▶ The request:
Starting with the first line and ending with the line that holds "return (f(r/255), f(g/255), f(b/255), 1)", repeat the material exactly.

▶ Source data:

━━━━━━━━

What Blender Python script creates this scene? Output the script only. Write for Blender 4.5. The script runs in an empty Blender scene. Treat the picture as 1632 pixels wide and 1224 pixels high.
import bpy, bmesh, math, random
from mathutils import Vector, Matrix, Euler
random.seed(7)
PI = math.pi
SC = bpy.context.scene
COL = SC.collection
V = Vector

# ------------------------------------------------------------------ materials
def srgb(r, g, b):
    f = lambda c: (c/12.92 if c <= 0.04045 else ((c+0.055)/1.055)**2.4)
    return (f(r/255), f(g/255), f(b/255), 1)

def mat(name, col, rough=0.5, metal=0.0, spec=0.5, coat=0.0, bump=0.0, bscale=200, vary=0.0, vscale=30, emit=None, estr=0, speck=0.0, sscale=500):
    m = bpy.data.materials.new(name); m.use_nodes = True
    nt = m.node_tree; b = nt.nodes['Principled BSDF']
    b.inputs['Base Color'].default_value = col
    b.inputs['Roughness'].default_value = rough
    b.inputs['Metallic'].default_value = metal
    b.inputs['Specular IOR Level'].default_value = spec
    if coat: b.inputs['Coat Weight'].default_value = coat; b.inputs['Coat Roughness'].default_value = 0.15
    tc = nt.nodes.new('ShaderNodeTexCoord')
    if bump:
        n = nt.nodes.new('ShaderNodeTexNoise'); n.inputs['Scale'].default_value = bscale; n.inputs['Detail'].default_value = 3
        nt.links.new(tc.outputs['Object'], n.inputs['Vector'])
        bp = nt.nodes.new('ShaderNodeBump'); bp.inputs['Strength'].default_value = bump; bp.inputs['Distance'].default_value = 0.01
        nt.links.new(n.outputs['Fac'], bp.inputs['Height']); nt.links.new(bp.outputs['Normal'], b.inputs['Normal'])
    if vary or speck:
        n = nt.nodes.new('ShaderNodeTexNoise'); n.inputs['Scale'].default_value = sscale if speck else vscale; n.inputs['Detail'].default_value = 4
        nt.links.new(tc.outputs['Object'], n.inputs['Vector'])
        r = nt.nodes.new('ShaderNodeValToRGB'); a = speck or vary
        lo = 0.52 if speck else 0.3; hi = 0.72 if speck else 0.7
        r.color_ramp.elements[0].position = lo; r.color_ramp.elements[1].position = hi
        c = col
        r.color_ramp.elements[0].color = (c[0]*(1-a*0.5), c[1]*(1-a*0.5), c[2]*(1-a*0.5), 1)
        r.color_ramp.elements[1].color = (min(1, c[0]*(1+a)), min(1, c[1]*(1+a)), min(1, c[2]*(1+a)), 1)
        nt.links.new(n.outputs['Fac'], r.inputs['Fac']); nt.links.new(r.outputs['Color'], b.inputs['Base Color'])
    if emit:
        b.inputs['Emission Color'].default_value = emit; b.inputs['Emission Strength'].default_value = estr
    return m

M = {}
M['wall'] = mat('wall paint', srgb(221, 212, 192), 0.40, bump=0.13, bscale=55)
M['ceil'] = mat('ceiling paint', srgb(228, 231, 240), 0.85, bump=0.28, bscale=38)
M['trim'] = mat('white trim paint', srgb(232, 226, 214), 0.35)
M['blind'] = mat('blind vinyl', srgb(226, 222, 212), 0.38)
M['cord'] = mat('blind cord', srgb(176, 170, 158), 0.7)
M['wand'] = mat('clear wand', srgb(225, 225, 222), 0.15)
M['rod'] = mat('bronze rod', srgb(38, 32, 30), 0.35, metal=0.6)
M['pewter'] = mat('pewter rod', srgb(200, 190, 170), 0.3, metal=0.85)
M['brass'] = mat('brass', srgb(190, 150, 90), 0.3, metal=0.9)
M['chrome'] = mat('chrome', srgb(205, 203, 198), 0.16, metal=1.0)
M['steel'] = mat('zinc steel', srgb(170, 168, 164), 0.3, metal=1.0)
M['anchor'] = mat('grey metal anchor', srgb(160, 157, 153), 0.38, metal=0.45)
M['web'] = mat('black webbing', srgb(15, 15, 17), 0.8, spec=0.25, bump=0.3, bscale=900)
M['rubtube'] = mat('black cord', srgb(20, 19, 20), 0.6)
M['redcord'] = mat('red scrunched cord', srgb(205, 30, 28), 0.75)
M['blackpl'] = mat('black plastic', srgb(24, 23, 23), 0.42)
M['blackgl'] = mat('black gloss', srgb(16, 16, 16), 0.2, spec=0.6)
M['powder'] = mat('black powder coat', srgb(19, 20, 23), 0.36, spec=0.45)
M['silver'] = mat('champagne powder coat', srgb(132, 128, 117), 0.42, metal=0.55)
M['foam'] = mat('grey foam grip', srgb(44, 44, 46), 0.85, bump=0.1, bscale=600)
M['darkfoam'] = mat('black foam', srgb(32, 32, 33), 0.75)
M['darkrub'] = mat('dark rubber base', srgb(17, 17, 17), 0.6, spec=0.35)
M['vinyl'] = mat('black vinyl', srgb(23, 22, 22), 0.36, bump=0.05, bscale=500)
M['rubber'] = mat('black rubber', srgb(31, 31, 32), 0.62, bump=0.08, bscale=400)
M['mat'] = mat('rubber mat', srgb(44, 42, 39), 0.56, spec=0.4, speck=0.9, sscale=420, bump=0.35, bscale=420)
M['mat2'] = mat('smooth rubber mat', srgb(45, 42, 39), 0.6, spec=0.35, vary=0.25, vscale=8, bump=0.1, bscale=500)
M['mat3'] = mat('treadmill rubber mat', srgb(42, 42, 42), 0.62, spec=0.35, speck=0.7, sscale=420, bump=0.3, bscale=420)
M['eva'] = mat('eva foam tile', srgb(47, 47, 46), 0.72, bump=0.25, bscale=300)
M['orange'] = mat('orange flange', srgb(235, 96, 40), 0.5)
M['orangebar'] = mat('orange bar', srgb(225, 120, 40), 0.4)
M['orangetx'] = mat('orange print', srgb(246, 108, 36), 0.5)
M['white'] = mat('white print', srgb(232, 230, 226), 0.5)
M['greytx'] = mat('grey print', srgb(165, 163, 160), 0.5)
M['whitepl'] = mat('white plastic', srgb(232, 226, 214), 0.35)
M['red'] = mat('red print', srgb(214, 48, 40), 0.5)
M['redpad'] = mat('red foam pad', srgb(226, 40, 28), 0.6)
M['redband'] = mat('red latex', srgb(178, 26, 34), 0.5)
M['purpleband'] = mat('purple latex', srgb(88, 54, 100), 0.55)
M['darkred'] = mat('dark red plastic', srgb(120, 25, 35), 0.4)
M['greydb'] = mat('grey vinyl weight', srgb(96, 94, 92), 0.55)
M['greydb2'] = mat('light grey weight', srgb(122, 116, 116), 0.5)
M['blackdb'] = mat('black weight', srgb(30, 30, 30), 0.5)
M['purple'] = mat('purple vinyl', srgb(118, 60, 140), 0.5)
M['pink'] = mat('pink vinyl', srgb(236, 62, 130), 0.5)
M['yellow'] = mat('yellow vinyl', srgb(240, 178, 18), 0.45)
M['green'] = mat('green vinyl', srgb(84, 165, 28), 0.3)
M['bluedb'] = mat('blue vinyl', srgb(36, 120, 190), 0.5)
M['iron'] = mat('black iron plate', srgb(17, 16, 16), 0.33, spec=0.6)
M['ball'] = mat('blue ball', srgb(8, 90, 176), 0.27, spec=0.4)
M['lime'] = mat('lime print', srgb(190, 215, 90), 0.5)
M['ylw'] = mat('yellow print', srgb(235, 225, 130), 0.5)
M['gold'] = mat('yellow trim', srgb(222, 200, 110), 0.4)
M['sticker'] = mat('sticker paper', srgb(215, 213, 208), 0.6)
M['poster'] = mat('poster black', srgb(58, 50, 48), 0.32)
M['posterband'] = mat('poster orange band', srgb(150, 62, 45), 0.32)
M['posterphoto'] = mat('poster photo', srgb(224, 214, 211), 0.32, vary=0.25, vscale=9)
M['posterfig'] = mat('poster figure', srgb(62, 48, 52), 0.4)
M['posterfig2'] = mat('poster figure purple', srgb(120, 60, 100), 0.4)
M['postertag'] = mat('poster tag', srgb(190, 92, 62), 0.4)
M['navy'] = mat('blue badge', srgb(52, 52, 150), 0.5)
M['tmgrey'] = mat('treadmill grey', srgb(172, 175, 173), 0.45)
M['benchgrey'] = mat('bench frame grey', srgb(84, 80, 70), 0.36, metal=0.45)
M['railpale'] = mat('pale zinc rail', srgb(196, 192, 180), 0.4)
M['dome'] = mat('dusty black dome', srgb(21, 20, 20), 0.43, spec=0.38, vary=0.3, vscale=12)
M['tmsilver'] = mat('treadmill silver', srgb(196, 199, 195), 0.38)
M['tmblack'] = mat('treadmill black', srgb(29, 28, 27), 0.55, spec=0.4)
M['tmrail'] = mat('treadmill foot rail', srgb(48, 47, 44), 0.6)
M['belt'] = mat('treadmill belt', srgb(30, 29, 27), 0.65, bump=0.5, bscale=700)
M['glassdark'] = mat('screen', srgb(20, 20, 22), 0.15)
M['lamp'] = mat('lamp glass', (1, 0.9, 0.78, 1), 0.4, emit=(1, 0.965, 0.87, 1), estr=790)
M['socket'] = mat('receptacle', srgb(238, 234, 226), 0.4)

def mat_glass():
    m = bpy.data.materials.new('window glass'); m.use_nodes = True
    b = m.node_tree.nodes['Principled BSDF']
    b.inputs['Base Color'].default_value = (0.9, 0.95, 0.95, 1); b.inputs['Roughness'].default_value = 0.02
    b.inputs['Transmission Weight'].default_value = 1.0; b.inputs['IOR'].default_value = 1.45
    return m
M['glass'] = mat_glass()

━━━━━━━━

▶ Output for this task:
What Blender Python script creates this scene? Output the script only. Write for Blender 4.5. The script runs in an empty Blender scene. Treat the picture as 1632 pixels wide and 1224 pixels high.
import bpy, bmesh, math, random
from mathutils import Vector, Matrix, Euler
random.seed(7)
PI = math.pi
SC = bpy.context.scene
COL = SC.collection
V = Vector

# ------------------------------------------------------------------ materials
def srgb(r, g, b):
    f = lambda c: (c/12.92 if c <= 0.04045 else ((c+0.055)/1.055)**2.4)
    return (f(r/255), f(g/255), f(b/255), 1)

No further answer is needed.